市の担当者は、「保育士が確保できなければ6月1日に事業停止命令を出す可能性がある」「5月8日までに転園希望を出せば、他保育所へ優先的に移れる」といった方針を説明したそうです。

しかし、市の一方的な方針に対し保護者が反発し、改めて説明会を行う事となりました。

森友学園系列の高等森友学園保育園(大阪市淀川区)で保育士が不足している問題で、大阪市は25日夜、同区役所で保護者向けの説明会を開いた。市は5月8日を期限に転園の希望を募ることを説明したが、保護者側は一方的な日程設定に「大型連休を挟み、スケジュールに無理がある」などと反発。市は日程を白紙に戻し、新たに期限を設けた上で再び説明会を開くことを決めた。

 説明会は非公開。市によると、保護者ら38人が参加した。市は、条例で定める保育士の配置基準を同園が満たしていないとして改善勧告した経緯などを報告。必要な保育士が確保できなければ、さらに強い「改善命令」を出した上で、6月1日に「事業停止命令」を出す可能性を示した。また、5月8日までに転園希望を出せば、他の保育所に優先的に移れることも伝えた。

 しかし、保護者からは「園に残りたい」「改善勧告の期限前に転園を促すのはおかしい」など異論が相次ぎ、この日は会場から転園希望の声は出なかったという。

 参加した保護者の一人は「同じ場所で保育を続けてほしい。
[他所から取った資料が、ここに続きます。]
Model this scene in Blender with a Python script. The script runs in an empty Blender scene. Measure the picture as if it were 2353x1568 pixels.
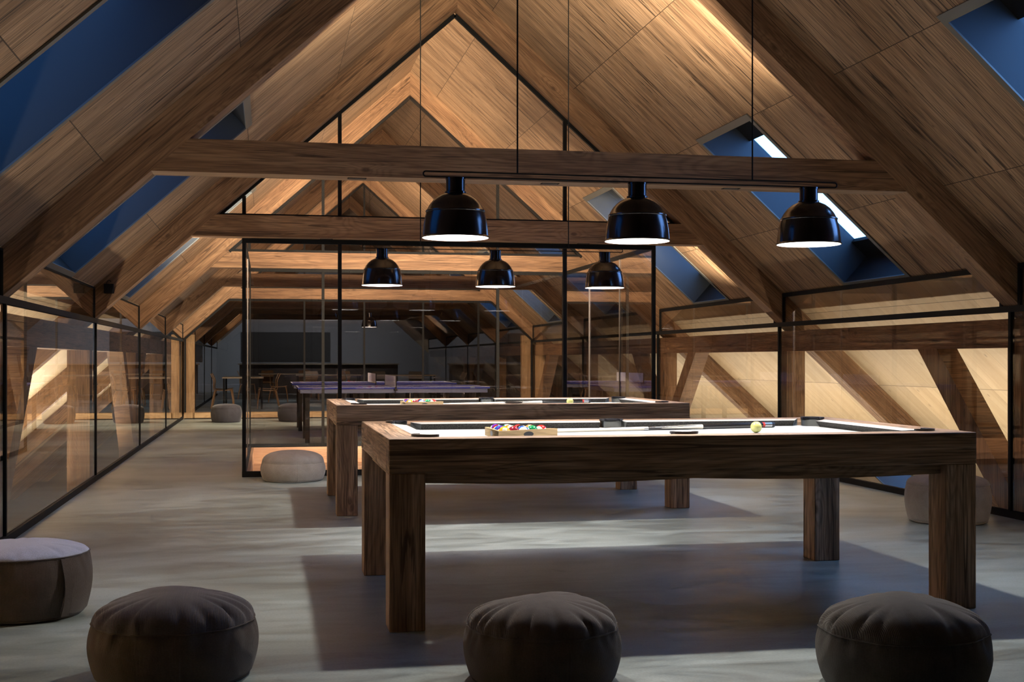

市の都合で期限が区切られて納得がいかない」と話した。

https://mainichi.jp/articles/20170426/k00/00m/040/177000c

市長会見等で示されたとおり、大阪市は6月1日に事業停止命令を出す意向を崩していません。自力で保育士を確保できず、市による緊急派遣に頼っている保育所は、既に自律的な経営能力を失っていると言えるでしょう。

しかし、ネックとなるのが転園先です。同園がある淀川区南西部や同一生活圏である西淀川区東部は、多くの保育所等で定員まで充足されています。その為、仮に転園希望を出したとしても移れるとは限りません。

在園児の保育の場が見つからない状態で、大阪市が事業停止命令を出すとは考えにくいです。仮に事業停止命令を出すとしても、全園児の転園先が見つかってから閉園する形を取るのではないでしょうか。

転園先の確保は必要不可欠です。騒動はまだまだ続きそうです。